Christopher Schaldenbrand est aussi bon comédien que chanteur et parmi les comparses de Rodolfo, il est peut-être le plus intéressant. Il est un excellent Schaunard, intelligent dans sa gestuelle par exemple lorsqu’il reprend les victuailles à ses amis au premier tableau. Tout cela est secondé par une voix qui ne souffre aucun reproche.
Christian Jean fait une apparition particulièrement remarquée en Alcindoro. Scéniquement il a une bien grande allure mais sait aussi amener son personnage au bord du ridicule sans en faire trop. Il s’agite beaucoup, remplit l’espace scénique mais à bon escient: il devient une sorte de mime lorsqu’il commande le repas ou lorsqu’il refuse de payer l’addition et donne au serveur la note et la chaussure de Musetta avant de sortir très digne! Vocalement son timbre singulier de ténor léger, voire de ténor de caractère, sied à la perfection au rôle et il s’en sert pour piquer presque toutes les notes. Alcindoro n’est plus seulement un vieux bonhomme empaillé, comme on peut le voir dans d’autres productions, mais aussi un monsieur noble et distingué.
Michel Trempont campe un très drôle M. Benoît, secondé par sa femme. Pour une fois ce personnage n’est pas ridiculisé! La voix du chanteur n’est plus certes celle d’il y a 20 ans et il parle plus qu’il ne chante mais cela ne l’empêche pas de donner de très beaux pianissimi dans le passage où les quatre amis le questionnent sur son âge. Dommage qu’il ne soit pas venu saluer à la fin…

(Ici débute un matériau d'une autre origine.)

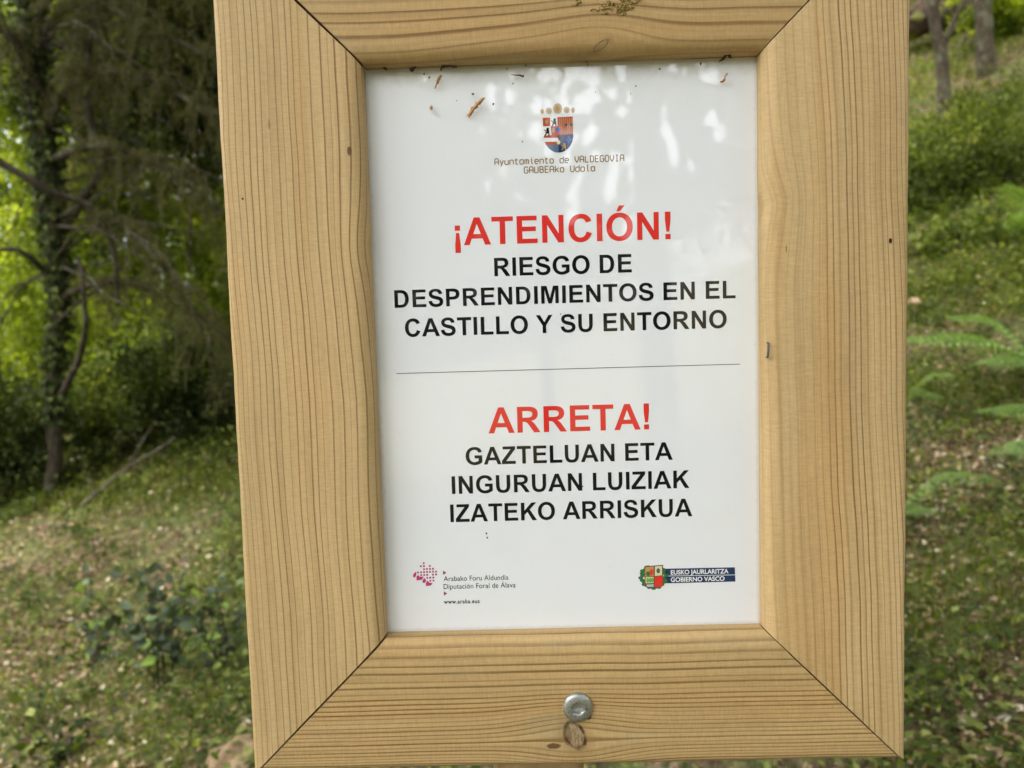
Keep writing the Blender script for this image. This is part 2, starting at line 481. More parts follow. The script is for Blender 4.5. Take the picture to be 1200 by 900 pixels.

Daniel Klajner est pétri de bonnes attentions mais que l’orchestre joue trop fort! A certains moments il est utile de connaître parfaitement la partition pour suivre le déroulement de l’histoire et savoir ce que chantent les solistes. Apparemment conscients du problème, les deux héros sont obligés de forcer leurs aigus notamment dans les deux premiers airs pour tenter de passer l’orchestre. De même le fameux quatuor de la fin du troisième tableau est pratiquement inaudible. Cette réserve mise de côté, le chef gratifie une salle enthousiaste de très beaux moments lyriques. Le crescendo précédant l’arrivée de Mimi au premier tableau est magnifique tout comme les quelques notes qui conclue le dernier acte et la mort de l’héroïne, passage où Daniel Klajner adopte un tempo très lent. En revanche, le “che gelida manina” a rarement été joué aussi vite!



On assiste à une superbe reprise de La Bohème qui ne manque ni d’intérêt ni de charme. Outre un orchestre trop fort et qui gâche une partie de la représentation, les solistes sont exceptionnels et ces minces réserves n’entachent absolument pas un plaisir ressenti par une salle en délire qui fait un véritable triomphe à presque tous les solistes.

A noter:
- on retrouvera Michel Trempont le 22 mars 2004 à l’Opéra-comique où il sera en compagnie de Michel Sénéchal, Gabriel Bacquier, Mady Mesplé… pour un concert exceptionnel.
- Marcelo Alvarez vient de sortir deux nouveaux disques: des airs lyriques en compagnie de Salvatore Licitra, reflet d’un concert donné à Rome (parution prévue en DVD) et Manon de Massenet avec Renée Fleming, Jean-Luc Chaignaud, Michel Sénéchal sous la direction de Jésus Lopez-Cobos, enregistrement d’après les représentations magnifiques de la Bastille en 2001. Parution également du DVD.